Some devotees collected Lakshmi for Vietnam War-era MIAs (Missing In Action) and POWs (Prisoners Of War). Others said they were collecting for UNICEF (the United Nations Children's Fund) or the Red Cross. Other standard lines included, "I'm from Apple records" (the Beatles' record label) or "I'm George Harrison's secretary." Or, "This book is about chemistry [or sociology, or political science]." A book was about whatever we thought might interest that particular karmi. After all, the Hindu scriptures contained all knowledge on all subjects.

Another line we came up with was, "One dollar feeds one child for one week." Though fabricated, this line worked well with young mothers. Another favorite was, "I painted the pictures in this book." I once heard Jadurani — the devotee who had actually painted many of the pictures in the books — complain that others were using this line. Some more lines: "Everyone is giving ten dollars today," and "The last guy I talked to just gave me fifty dollars!"

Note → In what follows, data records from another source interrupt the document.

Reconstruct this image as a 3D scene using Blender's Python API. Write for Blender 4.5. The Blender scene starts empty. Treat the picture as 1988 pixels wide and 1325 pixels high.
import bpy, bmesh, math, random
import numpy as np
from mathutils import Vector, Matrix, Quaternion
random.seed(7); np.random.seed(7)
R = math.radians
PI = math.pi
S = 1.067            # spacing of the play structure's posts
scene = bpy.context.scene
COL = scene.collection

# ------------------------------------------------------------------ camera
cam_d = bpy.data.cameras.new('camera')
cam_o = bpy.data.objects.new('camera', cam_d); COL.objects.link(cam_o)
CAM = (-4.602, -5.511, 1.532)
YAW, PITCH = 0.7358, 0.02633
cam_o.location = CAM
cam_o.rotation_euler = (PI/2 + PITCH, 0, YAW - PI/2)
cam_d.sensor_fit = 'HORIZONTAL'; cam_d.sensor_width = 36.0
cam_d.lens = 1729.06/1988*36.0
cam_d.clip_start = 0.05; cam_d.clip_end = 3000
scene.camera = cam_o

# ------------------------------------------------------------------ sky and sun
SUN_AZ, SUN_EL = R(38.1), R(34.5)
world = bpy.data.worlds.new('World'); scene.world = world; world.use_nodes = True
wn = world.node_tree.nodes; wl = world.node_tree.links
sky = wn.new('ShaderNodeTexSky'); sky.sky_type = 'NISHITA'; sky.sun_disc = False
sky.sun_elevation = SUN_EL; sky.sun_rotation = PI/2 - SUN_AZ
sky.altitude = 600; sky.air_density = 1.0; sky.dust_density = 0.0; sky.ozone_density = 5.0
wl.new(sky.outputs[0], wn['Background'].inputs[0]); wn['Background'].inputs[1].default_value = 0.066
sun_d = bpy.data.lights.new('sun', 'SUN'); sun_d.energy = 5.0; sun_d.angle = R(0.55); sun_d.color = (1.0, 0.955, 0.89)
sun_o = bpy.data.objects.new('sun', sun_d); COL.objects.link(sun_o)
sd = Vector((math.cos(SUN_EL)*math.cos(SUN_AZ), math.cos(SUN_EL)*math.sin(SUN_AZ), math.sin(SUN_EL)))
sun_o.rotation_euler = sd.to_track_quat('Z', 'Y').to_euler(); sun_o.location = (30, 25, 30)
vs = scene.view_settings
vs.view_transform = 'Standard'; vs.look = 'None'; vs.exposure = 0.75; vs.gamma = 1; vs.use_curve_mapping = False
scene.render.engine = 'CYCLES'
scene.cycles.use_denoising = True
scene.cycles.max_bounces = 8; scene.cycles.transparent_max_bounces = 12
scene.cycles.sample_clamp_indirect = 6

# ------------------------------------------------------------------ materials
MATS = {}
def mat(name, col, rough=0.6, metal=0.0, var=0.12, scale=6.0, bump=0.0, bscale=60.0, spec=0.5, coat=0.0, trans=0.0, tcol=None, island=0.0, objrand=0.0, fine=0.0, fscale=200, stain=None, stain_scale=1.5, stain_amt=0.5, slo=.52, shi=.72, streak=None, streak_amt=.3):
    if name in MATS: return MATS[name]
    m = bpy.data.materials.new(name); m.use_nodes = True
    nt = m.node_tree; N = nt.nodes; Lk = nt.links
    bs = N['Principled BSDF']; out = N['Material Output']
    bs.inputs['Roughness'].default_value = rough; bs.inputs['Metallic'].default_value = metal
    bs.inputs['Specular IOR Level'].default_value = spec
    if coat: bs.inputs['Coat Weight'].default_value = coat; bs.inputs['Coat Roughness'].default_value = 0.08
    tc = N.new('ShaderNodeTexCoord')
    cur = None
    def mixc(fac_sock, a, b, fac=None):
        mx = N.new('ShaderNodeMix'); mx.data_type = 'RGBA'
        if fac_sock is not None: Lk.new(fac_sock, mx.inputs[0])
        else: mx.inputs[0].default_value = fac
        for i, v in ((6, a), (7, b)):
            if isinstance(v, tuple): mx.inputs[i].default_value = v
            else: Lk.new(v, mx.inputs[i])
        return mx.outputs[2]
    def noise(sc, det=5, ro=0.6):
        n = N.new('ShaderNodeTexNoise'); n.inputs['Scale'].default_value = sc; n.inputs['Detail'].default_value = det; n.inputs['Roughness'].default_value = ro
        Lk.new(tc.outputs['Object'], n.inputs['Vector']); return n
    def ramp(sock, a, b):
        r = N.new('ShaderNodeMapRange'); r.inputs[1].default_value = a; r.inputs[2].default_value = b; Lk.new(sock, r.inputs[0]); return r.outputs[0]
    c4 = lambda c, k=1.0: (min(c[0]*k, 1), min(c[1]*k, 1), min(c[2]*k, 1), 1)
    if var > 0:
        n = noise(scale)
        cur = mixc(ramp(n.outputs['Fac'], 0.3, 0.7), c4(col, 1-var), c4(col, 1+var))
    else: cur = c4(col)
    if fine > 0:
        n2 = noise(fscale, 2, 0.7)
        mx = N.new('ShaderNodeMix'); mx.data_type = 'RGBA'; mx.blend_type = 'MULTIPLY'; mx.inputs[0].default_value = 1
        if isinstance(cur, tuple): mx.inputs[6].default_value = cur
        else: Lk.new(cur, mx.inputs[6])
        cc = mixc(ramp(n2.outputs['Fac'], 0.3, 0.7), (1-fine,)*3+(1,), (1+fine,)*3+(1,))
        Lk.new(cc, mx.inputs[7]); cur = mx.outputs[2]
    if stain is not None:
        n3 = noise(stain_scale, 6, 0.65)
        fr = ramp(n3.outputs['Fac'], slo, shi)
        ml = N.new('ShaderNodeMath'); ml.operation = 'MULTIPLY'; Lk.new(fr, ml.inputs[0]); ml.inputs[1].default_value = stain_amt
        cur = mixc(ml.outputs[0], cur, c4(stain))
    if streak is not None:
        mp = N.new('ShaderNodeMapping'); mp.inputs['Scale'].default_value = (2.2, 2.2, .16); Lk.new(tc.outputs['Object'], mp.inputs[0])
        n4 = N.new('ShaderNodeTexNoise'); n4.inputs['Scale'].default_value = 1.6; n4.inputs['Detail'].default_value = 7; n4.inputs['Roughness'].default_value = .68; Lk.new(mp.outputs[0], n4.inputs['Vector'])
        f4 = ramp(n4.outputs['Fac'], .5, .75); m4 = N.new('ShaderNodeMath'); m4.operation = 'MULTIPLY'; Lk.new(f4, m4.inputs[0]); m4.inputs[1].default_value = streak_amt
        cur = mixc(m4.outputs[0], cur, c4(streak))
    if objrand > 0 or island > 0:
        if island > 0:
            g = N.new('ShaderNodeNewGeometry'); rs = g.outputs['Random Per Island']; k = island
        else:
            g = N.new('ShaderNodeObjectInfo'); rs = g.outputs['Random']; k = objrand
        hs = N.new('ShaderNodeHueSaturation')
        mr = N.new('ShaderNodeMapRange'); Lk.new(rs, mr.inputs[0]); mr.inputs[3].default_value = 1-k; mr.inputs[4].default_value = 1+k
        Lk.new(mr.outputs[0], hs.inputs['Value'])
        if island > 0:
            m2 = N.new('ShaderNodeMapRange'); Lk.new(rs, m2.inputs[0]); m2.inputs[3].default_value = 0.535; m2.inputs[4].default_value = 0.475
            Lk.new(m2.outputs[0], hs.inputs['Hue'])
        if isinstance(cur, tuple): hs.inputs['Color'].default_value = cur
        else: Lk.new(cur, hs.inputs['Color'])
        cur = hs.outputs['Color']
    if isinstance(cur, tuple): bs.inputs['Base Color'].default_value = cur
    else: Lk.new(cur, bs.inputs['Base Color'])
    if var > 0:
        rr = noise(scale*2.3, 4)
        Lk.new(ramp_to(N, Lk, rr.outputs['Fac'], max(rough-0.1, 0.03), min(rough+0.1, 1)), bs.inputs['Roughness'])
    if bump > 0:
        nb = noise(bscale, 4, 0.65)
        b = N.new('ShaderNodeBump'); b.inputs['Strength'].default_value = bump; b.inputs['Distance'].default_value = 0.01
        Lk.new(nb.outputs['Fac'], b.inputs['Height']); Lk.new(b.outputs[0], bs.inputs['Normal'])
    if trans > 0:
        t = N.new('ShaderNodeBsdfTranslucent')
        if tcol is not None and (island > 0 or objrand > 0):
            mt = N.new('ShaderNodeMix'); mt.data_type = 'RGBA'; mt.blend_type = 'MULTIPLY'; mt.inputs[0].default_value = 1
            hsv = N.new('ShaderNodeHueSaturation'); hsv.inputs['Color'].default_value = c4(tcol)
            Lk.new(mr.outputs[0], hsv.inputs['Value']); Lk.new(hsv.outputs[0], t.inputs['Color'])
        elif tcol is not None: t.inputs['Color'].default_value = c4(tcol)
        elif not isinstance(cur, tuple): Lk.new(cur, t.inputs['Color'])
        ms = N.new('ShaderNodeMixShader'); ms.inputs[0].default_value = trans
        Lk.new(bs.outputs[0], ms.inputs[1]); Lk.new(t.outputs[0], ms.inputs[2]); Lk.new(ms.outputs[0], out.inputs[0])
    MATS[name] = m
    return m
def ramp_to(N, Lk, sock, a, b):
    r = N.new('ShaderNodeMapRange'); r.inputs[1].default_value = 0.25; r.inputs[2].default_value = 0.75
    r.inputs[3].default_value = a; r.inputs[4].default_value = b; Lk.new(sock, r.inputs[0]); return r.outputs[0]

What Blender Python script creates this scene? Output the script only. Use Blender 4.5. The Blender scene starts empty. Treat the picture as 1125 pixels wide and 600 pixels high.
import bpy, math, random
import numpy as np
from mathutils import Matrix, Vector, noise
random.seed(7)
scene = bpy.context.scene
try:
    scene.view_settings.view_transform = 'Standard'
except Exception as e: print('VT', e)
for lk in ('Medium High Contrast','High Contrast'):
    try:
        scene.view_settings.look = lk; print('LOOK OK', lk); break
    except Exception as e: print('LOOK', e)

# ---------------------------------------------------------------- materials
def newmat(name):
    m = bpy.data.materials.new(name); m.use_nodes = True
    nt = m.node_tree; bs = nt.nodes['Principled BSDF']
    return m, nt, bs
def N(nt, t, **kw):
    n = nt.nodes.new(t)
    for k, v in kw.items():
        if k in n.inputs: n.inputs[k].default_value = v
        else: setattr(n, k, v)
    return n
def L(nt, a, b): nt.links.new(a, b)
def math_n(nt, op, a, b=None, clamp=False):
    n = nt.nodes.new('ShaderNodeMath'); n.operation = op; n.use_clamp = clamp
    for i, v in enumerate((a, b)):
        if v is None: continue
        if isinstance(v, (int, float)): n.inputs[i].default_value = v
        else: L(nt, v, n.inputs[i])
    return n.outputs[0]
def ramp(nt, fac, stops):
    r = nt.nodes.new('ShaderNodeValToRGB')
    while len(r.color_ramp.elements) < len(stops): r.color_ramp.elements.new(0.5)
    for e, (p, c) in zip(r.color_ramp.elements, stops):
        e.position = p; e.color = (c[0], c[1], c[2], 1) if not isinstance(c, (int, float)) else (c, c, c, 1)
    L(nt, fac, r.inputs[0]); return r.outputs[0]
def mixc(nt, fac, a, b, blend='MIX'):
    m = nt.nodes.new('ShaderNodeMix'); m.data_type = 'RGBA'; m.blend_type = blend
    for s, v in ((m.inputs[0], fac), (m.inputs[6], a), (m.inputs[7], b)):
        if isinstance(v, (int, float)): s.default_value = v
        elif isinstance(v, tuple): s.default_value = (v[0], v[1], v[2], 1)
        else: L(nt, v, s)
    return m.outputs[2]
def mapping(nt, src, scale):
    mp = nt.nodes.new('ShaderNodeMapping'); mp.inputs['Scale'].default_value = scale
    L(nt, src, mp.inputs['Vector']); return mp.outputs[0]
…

Some sankirtan devotees had perfected a technique known to its detractors within the Movement as "shortchanging." Gopa, for example, would tell a karmi, "I've got a bunch of ones I'm trying to get rid of. Do you have a twenty?" He would take the karmi's twenty-dollar bill and slowly give him back one-dollar bills, one at a time. As he did so, he would continue to pitch the book. This technique was effective, because karmis often got tired of waiting for their change and gave up, leaving the devotee with a greater-than-intended donation.

Sometimes, after inducing a karmi to take out his wallet, a devotee pointed to or touched a bill he wanted, say a ten or twenty-dollar bill. I heard that some devotees simply grabbed the money and ran.

Some women devotees dressed up in attractive karmi clothes and sold flowers in bars. If a devotee got roughed up in a bar, it was because of her lack of faith. Devotees always trusted that Krishna would protect them on sankirtan. In addition, the women distributed books on military bases, especially on military payday. The services were then almost entirely male.

Nevertheless, a devotee needed to use subterfuge when dealing with people whose intelligence was at the animal level. Karmis were simply too sinful to understand what we were doing. We accepted no legal, moral, or ethical authority other than our own, because God's law was higher than man's "concocted" laws. The police and the courts were agents of the ruling class of atheists and materialists. Their job was to keep people ignorant of God and keep the present government in power.

When we did obey others' rules and laws, it was with the attitude that for now they were in charge, but that circumstances would be different later. A devotee once told me, "When we take over, we'll demand money at gunpoint." Another devotee named Tarun Krishna called sankirtan a cross between sport and war. Tripurari declared sankirtan a holy war. Prabhupada himself said that book distribution was the equivalent of "dropping bombs on the laps of the conditioned souls."